REQUIRED TASK ::
Return the material exactly, first line through the line containing "scn.camera = co", and nothing more. Pictures stay out.

SOURCE DATA ::
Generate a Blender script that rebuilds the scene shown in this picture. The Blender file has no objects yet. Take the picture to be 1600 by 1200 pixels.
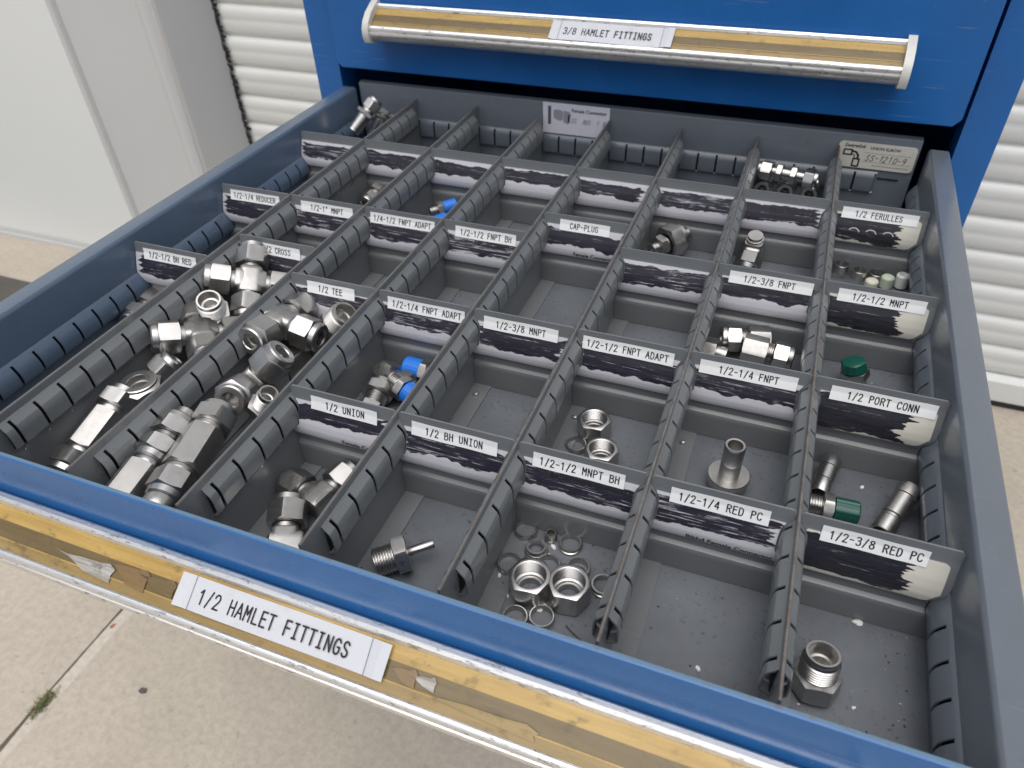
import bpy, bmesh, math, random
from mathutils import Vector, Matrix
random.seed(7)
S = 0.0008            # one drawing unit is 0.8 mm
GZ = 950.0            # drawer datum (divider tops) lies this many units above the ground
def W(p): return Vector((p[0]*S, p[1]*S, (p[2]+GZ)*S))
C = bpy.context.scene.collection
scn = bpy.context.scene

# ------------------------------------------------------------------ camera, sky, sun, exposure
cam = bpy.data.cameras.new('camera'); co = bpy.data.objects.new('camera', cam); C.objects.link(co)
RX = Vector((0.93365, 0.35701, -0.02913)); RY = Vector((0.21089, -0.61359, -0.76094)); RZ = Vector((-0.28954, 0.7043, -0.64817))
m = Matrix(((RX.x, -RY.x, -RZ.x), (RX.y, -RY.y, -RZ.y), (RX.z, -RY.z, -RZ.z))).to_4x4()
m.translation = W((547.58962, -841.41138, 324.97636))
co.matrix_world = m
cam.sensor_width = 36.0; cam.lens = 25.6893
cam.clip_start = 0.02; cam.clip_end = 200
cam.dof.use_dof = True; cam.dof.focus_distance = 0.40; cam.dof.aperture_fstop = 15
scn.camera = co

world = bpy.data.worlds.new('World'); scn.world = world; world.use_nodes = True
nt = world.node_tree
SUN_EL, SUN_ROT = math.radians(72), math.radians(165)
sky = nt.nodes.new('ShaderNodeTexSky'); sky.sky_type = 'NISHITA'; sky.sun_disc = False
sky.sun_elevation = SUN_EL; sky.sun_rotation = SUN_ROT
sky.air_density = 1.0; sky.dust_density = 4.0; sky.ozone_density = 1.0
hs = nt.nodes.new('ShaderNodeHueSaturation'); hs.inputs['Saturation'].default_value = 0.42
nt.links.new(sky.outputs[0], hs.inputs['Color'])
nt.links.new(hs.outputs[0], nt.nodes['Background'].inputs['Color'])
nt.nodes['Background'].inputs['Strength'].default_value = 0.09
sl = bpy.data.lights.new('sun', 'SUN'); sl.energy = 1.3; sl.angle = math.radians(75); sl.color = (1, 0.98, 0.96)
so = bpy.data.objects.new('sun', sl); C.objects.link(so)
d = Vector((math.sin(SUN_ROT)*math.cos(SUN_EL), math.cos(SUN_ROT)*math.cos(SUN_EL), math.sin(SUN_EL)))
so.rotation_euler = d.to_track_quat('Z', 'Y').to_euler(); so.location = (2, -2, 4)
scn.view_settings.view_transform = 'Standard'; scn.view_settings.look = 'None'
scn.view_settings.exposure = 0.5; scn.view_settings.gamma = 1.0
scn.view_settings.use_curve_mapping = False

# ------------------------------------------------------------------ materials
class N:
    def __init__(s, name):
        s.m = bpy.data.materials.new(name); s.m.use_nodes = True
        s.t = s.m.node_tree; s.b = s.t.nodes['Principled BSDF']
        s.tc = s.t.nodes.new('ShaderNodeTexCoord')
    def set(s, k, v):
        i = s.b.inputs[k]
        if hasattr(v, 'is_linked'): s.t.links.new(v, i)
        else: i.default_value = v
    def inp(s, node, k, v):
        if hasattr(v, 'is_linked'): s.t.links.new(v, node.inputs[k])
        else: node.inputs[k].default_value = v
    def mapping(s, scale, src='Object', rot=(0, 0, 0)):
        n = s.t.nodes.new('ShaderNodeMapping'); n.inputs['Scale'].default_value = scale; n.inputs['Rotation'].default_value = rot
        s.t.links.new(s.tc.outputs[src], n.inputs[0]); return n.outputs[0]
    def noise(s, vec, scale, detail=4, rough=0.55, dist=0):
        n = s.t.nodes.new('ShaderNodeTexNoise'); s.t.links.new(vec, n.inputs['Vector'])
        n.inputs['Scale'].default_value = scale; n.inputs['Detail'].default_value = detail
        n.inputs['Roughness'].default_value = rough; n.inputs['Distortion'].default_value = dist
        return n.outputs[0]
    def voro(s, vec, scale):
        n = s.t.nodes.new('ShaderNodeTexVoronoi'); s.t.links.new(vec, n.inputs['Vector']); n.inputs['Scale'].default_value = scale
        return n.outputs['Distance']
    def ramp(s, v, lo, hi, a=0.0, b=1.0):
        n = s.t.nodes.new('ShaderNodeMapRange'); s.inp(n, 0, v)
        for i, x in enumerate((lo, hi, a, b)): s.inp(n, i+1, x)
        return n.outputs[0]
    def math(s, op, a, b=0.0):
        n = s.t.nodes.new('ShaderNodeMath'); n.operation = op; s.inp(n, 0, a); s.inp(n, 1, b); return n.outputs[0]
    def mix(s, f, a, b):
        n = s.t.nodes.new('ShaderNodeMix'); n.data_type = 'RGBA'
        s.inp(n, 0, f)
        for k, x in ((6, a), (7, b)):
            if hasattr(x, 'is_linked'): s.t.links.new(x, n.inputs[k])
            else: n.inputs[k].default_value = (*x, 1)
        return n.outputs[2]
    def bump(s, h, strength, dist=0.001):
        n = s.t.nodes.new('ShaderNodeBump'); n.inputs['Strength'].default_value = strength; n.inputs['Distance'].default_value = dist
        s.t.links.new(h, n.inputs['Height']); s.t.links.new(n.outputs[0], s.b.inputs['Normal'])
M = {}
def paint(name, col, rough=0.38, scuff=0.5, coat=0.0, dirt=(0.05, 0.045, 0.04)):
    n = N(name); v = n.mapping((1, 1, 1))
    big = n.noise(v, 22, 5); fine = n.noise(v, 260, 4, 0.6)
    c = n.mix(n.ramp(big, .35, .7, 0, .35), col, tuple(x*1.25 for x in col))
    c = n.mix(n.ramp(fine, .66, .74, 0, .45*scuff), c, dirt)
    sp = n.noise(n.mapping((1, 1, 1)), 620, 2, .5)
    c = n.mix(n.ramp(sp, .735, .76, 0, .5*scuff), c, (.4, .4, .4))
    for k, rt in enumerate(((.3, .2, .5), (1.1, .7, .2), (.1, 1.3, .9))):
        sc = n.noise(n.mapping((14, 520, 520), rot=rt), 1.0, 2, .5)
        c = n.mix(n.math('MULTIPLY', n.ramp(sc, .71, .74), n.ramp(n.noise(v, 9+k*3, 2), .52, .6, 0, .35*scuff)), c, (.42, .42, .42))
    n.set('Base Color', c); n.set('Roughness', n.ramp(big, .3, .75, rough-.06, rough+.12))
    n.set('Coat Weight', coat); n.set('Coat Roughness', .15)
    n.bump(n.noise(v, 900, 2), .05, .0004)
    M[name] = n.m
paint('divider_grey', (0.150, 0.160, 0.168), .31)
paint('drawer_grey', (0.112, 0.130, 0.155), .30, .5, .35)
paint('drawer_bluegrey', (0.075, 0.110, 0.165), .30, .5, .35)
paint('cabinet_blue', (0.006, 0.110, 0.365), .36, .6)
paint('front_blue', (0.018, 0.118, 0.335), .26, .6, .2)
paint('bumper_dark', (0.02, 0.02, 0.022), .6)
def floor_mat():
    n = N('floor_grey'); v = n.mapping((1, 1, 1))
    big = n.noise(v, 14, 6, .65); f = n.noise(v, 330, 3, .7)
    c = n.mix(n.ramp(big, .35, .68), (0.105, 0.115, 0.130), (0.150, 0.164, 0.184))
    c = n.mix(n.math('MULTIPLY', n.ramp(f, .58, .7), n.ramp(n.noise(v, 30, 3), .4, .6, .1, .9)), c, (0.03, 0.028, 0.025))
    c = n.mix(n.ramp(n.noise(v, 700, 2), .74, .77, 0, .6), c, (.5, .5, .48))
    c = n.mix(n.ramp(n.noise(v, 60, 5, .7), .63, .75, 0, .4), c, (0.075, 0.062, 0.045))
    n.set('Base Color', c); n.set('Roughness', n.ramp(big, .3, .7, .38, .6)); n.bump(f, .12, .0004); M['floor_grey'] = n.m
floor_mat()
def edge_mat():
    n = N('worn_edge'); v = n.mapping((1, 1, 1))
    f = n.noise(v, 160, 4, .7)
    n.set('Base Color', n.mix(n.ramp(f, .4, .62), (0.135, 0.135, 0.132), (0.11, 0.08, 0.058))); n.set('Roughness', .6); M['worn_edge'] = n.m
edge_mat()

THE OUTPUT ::
Generate a Blender script that rebuilds the scene shown in this picture. The Blender file has no objects yet. Take the picture to be 1600 by 1200 pixels.
import bpy, bmesh, math, random
from mathutils import Vector, Matrix
random.seed(7)
S = 0.0008            # one drawing unit is 0.8 mm
GZ = 950.0            # drawer datum (divider tops) lies this many units above the ground
def W(p): return Vector((p[0]*S, p[1]*S, (p[2]+GZ)*S))
C = bpy.context.scene.collection
scn = bpy.context.scene

# ------------------------------------------------------------------ camera, sky, sun, exposure
cam = bpy.data.cameras.new('camera'); co = bpy.data.objects.new('camera', cam); C.objects.link(co)
RX = Vector((0.93365, 0.35701, -0.02913)); RY = Vector((0.21089, -0.61359, -0.76094)); RZ = Vector((-0.28954, 0.7043, -0.64817))
m = Matrix(((RX.x, -RY.x, -RZ.x), (RX.y, -RY.y, -RZ.y), (RX.z, -RY.z, -RZ.z))).to_4x4()
m.translation = W((547.58962, -841.41138, 324.97636))
co.matrix_world = m
cam.sensor_width = 36.0; cam.lens = 25.6893
cam.clip_start = 0.02; cam.clip_end = 200
cam.dof.use_dof = True; cam.dof.focus_distance = 0.40; cam.dof.aperture_fstop = 15
scn.camera = co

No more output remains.